**EXERCISE BRIEF**
Extract each line holding the word "script" from the entries.
───── SUPPLIED INFORMATION
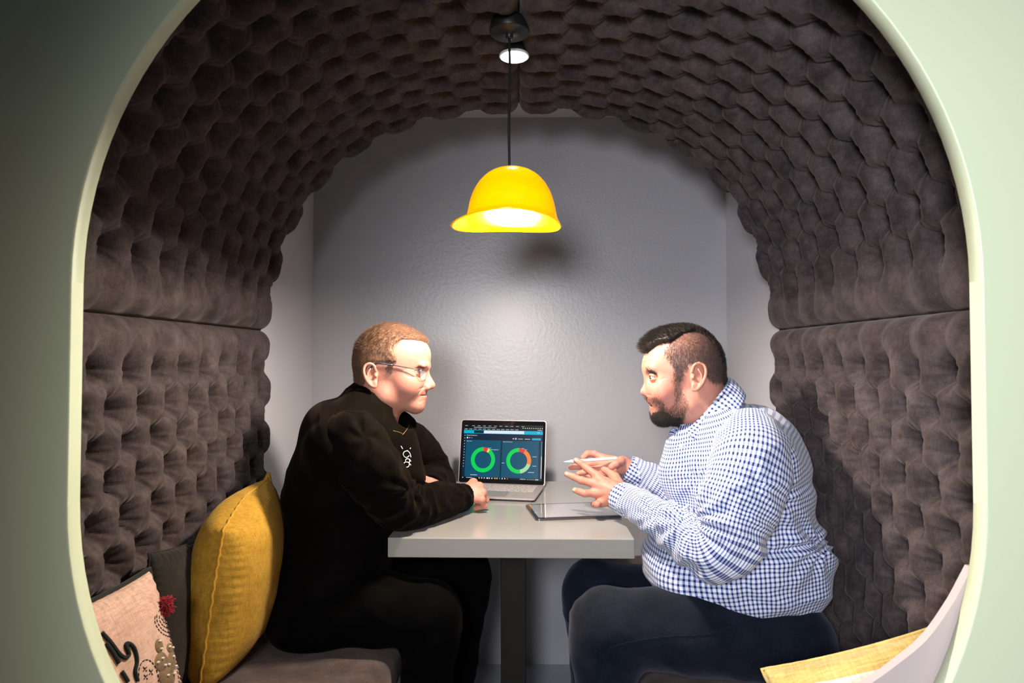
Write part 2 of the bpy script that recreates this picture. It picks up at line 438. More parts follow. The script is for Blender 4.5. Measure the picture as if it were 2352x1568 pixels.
M['frame_metal'] = mat('spectacle metal', (.10, .11, .14), .25, metal=.8)
M['lens'] = mat('spectacle lens', (.8, .85, .9), .03, spec=.6, Alpha=.10)
M['zip'] = mat('brass zip', (.40, .28, .12), .35, metal=.8)
# translucent yellow hard-hat plastic
m = mat('yellow plastic', (.93, .62, .0), .16, spec=.5, coat=.5); nt = m.node_tree; b_ = nt.nodes['Principled BSDF']
tr = N(m, 'ShaderNodeBsdfTranslucent'); tr.inputs[0].default_value = (1.0, .70, .0, 1)
mx = N(m, 'ShaderNodeMixShader'); mx.inputs[0].default_value = .16
nt.links.new(b_.outputs[0], mx.inputs[1]); nt.links.new(tr.outputs[0], mx.inputs[2])
nt.links.new(mx.outputs[0], nt.nodes['Material Output'].inputs[0]); M['helmet'] = m
M['bulb'] = emis('lit bulb', (1.0, .87, .76), 1450)
M['led'] = emis('lit downlight', (1.0, .95, .86), 30)
# ------------------------------------------------------------------ the booth
XS, WX = 0.78, 0.83                    # padded face, side wall
DW = WX * FPX / 476.0                  # back wall
D3 = XS * FPX / 562.0                  # far end of the padding
YN = 1.006                             # near end, behind the front panel
SEAM = CAMZ + 0.11 * XS
SEATZ = 0.435
AP = 0.772; NEXP = 2.4                 # apex above camera level

def struct(o): o['kind'] = 'structure'; return o
struct(box('floor', (0, 1.0, -.02), (5, 4.4, .04), M['floor']))
struct(box('wall_back', (0, DW + .03, 1.13), (2 * WX + .12, .06, 2.34), M['wall']))
struct(box('wall_left', (-WX - .03, (DW + 1.0) / 2, 1.13), (.06, DW - 1.0, 2.34), M['sidewall']))
struct(box('wall_right', (WX + .03, (DW + 1.0) / 2, 1.13), (.06, DW - 1.0, 2.34), M['sidewall']))
struct(box('ceiling', (0, (DW + 1.0) / 2, CAMZ + 557 / FPX * DW + .03), (2 * WX + .12, DW - 1.0, .06), M['sidewall']))

# front panel with its round-ended opening
def stadium(dx=0.0, n=28):
    cx = P(1202, 800, 1.0)[0]; a = 1018 / FPX + dx; zt = P(1202, 650, 1.0)[2]; zb = P(1202, 1150, 1.0)[2]
    bt, bb = 988 / FPX + dx, 958 / FPX + dx; pts = []
    for t in np.linspace(0, np.pi, n * 2): pts.append((cx + a * math.cos(t), zt + bt * math.sin(t)))
    for t in np.linspace(np.pi, 2 * np.pi, n * 2): pts.append((cx + a * math.cos(t), zb + bb * math.sin(t)))
    return pts
bm = bmesh.new(); inn = stadium(); n = len(inn); cxm = P(1202, 800, 1.0)[0]
def outerpt(p):
    d = np.array([p[0] - cxm, p[1] - 1.158]); s = min((1.7) / max(abs(d[0]), 1e-6), (1.6 if d[1] > 0 else 1.157) / max(abs(d[1]), 1e-6))
    return cxm + d[0] * s, 1.158 + d[1] * s
rings = []
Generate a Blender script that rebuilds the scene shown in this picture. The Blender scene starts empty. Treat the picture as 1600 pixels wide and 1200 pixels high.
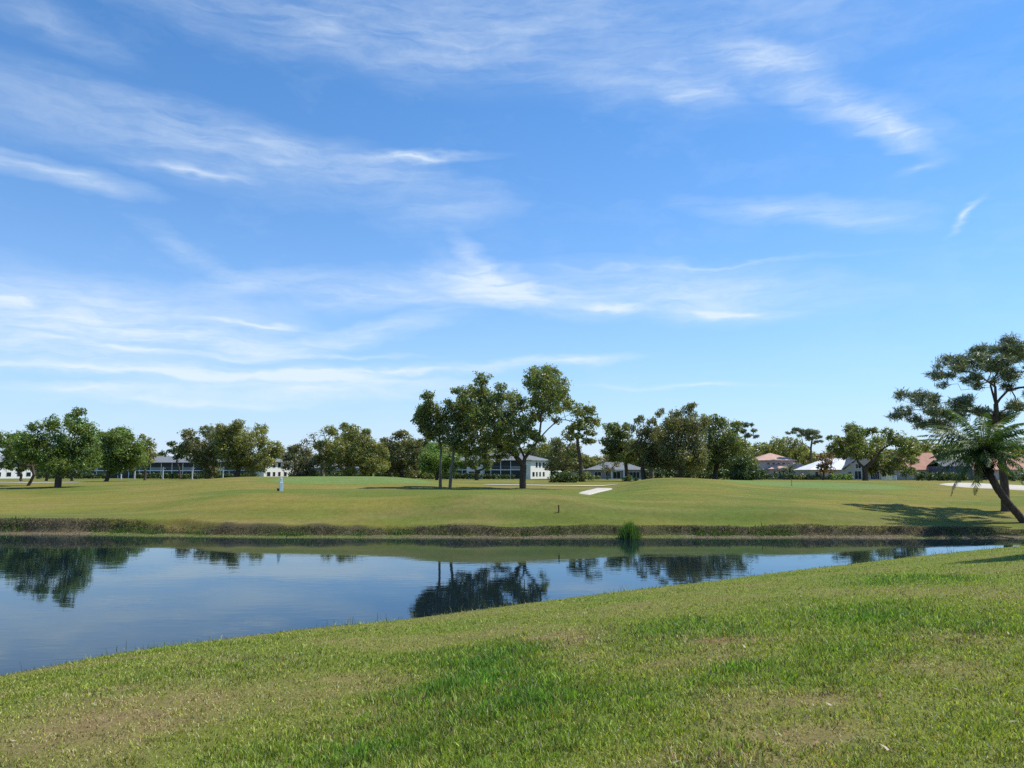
──────────
**OUTPUT FOR THIS TASK**
Write part 2 of the bpy script that recreates this picture. It picks up at line 438. More parts follow. The script is for Blender 4.5. Measure the picture as if it were 2352x1568 pixels.
Generate a Blender script that rebuilds the scene shown in this picture. The Blender scene starts empty. Treat the picture as 1600 pixels wide and 1200 pixels high.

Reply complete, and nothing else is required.